Frequency-dependent spherical-wave nonlinear AVO inversion in elastic media

Abstract

SUMMARY The plane-wave reflection coefficient (PRC) plays a remarkable role in conventional amplitude variation with offset (AVO) analysis and inversion. Compared with the widely exploited PRC that breaks down at the near- and supercritical incidence angles, the spherical-wave reflection coefficient (SRC) can overcome the influence of wide-angle reflection and give an accurate description of the actual seismic wave reflection phenomenon based on spherical-wave fronts. However, SRC is not widely used in AVO inversion due to its nonlinearity and computational complexity. In our study, the characteristics of frequency–depth-dependent monochromatic SRC are discussed and a novel three-parameter SRC is derived. Compared with the conventional six-parameter SRC, the novel three-parameter SRC improves the stability of spherical-wave AVO inversion. In addition, the concept of SRC within the Fresnel zone is proposed, and the accuracy of SRC within the Fresnel zone in the deep subsurface is tested.

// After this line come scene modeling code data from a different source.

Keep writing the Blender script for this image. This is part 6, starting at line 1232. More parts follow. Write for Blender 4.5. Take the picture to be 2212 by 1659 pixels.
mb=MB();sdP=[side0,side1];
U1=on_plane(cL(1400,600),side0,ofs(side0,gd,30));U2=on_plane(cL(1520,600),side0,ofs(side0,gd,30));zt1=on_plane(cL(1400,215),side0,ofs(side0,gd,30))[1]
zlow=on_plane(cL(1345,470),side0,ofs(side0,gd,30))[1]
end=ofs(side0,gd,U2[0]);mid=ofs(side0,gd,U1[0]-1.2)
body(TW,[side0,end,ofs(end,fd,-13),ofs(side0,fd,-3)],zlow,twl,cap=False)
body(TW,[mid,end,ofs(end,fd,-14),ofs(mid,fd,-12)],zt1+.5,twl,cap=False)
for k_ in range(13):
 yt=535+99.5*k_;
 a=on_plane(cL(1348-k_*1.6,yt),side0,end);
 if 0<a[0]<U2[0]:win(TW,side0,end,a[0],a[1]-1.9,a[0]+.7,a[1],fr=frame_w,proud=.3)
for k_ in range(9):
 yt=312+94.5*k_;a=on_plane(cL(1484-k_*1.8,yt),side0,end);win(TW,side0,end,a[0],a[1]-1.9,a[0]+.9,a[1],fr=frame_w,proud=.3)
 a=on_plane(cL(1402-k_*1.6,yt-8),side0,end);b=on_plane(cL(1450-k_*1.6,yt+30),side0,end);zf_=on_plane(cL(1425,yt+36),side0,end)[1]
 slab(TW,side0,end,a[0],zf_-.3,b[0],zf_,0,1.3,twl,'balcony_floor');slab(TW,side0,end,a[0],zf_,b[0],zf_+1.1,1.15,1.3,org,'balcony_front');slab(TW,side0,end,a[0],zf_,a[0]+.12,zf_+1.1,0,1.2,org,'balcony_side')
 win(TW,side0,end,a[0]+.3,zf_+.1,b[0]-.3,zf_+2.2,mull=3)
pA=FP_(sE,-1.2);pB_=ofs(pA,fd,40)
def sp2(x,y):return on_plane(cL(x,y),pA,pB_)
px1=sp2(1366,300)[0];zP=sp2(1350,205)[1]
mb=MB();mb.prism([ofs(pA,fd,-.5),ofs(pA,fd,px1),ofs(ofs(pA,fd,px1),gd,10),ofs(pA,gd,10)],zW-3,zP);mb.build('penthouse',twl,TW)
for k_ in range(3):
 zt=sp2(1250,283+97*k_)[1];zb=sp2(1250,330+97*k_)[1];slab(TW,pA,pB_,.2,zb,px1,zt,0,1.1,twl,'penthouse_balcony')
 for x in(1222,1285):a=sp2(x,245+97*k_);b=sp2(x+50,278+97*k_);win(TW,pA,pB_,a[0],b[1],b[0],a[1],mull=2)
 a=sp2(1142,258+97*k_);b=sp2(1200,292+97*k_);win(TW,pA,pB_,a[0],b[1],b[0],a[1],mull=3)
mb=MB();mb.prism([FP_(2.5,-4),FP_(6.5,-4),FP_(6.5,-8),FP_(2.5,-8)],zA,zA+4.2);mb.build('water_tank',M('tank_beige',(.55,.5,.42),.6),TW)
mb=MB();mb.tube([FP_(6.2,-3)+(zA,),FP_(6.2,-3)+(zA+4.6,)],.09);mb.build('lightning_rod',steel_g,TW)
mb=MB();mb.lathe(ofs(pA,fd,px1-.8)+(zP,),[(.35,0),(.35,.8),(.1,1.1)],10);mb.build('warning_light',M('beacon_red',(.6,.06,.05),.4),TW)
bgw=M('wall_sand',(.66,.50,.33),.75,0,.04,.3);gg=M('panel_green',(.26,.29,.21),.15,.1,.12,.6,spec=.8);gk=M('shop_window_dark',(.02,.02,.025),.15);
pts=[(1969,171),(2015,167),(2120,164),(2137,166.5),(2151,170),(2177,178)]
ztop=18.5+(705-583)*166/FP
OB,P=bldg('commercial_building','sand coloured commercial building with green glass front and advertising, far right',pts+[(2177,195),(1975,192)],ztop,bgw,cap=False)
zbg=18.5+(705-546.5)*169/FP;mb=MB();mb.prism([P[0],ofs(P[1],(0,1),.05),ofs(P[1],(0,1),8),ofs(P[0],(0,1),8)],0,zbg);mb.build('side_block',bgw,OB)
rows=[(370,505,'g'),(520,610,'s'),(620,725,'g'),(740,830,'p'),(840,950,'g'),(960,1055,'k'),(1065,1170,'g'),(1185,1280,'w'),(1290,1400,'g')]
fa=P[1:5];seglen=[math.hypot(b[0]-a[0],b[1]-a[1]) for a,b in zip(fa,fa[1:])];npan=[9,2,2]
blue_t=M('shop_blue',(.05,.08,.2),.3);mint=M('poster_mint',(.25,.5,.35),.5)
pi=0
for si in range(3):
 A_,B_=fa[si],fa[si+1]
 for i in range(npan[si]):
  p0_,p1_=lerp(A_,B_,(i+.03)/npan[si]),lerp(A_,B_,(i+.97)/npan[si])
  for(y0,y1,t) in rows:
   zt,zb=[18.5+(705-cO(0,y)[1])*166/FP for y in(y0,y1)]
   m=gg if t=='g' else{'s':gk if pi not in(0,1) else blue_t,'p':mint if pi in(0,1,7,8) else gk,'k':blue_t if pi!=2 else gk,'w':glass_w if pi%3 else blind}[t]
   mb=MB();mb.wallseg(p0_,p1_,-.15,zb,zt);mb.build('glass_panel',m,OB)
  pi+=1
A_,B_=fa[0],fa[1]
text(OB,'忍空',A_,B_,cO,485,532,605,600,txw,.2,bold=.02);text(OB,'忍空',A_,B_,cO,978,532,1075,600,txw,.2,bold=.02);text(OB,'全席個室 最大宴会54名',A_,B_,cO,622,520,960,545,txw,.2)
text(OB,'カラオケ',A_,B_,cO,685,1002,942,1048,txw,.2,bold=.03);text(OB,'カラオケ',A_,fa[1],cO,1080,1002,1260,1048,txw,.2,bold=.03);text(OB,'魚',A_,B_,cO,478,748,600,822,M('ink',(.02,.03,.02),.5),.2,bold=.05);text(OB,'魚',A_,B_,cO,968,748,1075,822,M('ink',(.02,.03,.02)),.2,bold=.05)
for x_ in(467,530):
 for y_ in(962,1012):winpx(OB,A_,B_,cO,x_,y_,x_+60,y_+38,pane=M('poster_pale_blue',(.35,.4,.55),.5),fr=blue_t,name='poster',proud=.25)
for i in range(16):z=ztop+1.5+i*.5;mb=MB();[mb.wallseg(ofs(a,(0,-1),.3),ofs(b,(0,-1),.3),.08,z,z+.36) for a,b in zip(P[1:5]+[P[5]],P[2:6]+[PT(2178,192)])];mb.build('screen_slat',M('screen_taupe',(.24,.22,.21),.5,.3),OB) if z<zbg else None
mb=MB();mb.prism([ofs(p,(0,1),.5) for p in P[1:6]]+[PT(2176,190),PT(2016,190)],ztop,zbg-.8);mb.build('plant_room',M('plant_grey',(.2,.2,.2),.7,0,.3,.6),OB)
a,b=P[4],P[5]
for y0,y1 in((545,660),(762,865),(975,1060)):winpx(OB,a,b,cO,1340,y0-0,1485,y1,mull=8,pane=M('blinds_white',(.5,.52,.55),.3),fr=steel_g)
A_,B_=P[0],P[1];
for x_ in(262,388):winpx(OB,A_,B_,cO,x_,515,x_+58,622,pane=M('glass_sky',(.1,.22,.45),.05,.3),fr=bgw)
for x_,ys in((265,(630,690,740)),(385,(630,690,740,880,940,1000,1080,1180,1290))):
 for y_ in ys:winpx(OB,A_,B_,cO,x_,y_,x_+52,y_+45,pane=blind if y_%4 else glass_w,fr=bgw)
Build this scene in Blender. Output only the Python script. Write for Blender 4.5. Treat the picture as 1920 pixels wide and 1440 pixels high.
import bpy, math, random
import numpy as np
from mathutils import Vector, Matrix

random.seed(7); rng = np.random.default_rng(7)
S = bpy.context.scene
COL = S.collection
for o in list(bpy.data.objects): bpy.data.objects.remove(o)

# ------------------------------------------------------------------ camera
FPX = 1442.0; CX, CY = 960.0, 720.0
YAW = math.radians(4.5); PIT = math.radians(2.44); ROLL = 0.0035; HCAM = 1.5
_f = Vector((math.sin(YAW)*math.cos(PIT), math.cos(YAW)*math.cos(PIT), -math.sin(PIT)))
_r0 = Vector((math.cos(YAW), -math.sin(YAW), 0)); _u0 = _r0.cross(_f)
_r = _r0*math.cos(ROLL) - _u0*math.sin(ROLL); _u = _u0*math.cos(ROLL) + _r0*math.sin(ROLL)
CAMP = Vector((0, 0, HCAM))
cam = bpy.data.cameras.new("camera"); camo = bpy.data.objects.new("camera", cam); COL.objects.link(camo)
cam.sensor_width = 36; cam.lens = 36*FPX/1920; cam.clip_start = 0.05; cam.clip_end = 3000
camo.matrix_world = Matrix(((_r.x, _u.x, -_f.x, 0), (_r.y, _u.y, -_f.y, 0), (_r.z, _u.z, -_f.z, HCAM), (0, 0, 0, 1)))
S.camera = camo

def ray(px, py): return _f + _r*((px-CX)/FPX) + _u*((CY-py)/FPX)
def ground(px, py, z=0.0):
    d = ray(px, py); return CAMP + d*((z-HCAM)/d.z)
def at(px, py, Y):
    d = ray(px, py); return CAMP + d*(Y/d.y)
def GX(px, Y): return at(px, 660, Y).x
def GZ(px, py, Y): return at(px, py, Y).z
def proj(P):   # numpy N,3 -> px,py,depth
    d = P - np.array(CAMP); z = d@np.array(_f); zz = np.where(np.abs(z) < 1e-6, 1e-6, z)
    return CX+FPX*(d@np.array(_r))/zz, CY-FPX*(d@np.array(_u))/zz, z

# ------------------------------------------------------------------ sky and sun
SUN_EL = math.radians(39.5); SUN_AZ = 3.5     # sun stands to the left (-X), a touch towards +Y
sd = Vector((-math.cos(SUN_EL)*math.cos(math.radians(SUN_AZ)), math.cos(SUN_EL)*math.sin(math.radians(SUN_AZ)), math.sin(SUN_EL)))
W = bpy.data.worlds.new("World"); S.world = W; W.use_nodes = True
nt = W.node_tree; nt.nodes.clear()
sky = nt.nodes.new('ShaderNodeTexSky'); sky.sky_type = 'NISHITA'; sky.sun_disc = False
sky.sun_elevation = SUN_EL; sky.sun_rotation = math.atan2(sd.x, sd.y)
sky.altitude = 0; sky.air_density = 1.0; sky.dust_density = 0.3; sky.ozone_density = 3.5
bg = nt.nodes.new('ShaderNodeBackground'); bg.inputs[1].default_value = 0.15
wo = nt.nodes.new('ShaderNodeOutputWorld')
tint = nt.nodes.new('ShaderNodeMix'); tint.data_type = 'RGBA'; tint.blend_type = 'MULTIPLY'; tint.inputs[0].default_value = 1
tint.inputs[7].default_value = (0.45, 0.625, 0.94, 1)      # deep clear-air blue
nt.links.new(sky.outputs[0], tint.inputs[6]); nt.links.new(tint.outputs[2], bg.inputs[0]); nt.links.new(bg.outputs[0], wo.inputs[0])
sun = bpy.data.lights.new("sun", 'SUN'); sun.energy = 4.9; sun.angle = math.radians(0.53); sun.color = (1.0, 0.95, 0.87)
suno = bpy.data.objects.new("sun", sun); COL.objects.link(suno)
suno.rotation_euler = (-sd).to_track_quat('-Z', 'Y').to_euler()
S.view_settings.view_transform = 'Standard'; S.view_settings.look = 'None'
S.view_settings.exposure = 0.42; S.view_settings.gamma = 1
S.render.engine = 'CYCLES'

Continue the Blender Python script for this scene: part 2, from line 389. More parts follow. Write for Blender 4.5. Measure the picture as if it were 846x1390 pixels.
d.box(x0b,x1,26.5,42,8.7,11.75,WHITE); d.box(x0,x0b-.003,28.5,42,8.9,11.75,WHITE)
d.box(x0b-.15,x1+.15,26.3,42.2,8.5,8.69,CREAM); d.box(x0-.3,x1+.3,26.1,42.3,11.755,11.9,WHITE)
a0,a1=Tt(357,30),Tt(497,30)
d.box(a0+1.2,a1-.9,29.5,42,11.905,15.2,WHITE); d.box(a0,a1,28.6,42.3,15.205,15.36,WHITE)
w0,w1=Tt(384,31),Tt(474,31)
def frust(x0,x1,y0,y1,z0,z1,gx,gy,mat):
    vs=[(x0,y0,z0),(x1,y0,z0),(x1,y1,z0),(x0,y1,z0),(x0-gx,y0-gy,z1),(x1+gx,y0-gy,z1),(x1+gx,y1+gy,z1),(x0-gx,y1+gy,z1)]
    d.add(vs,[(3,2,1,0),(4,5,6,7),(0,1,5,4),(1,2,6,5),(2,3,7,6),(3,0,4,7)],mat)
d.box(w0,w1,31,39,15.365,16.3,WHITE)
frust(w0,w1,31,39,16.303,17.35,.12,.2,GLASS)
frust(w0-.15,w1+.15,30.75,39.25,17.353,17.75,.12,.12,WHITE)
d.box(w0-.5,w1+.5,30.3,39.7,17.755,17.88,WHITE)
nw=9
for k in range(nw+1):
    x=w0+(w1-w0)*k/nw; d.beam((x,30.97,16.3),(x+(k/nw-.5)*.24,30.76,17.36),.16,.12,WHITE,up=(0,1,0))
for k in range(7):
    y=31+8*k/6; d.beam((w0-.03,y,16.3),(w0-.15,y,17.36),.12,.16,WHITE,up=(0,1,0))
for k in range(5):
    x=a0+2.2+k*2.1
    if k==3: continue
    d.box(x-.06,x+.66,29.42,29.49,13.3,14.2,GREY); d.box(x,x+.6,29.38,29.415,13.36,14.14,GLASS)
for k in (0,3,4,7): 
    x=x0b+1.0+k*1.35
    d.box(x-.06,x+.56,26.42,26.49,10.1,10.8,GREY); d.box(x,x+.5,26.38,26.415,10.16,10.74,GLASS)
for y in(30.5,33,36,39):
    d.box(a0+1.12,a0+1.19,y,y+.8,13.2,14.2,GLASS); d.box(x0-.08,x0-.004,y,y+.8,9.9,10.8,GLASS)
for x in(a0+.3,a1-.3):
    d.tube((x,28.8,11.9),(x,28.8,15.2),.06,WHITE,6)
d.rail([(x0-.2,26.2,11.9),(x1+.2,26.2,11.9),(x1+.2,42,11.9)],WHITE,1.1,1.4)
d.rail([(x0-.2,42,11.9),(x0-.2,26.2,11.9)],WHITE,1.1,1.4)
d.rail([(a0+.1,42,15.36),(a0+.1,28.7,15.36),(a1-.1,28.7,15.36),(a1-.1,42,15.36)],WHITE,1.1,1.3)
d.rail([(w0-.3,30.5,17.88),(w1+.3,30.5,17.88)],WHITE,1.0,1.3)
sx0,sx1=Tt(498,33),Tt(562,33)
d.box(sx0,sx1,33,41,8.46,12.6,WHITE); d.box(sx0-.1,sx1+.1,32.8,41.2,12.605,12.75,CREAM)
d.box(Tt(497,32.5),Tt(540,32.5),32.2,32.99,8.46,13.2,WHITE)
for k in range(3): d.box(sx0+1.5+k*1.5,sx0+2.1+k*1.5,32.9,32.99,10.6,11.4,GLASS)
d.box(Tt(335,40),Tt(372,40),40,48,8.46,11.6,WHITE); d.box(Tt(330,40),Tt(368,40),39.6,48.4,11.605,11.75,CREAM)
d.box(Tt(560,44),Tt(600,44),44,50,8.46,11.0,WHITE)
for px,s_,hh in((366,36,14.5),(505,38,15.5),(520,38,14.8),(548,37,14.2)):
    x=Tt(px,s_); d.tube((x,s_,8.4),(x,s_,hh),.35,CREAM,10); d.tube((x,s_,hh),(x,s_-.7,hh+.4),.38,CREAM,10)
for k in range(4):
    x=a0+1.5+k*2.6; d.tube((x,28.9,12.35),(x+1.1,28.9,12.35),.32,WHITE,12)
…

Finally, a nonlinear spherical-wave AVO inversion method for elastic media is proposed, which can make full use of all frequency components of wavelet. The robustness of the proposed method is verified by the application on synthetic seismogram with white Gaussian noise. The feasibility and practicability of this method are verified by comparing the spherical-wave AVO inversion results with the filtered well logs at the known well location.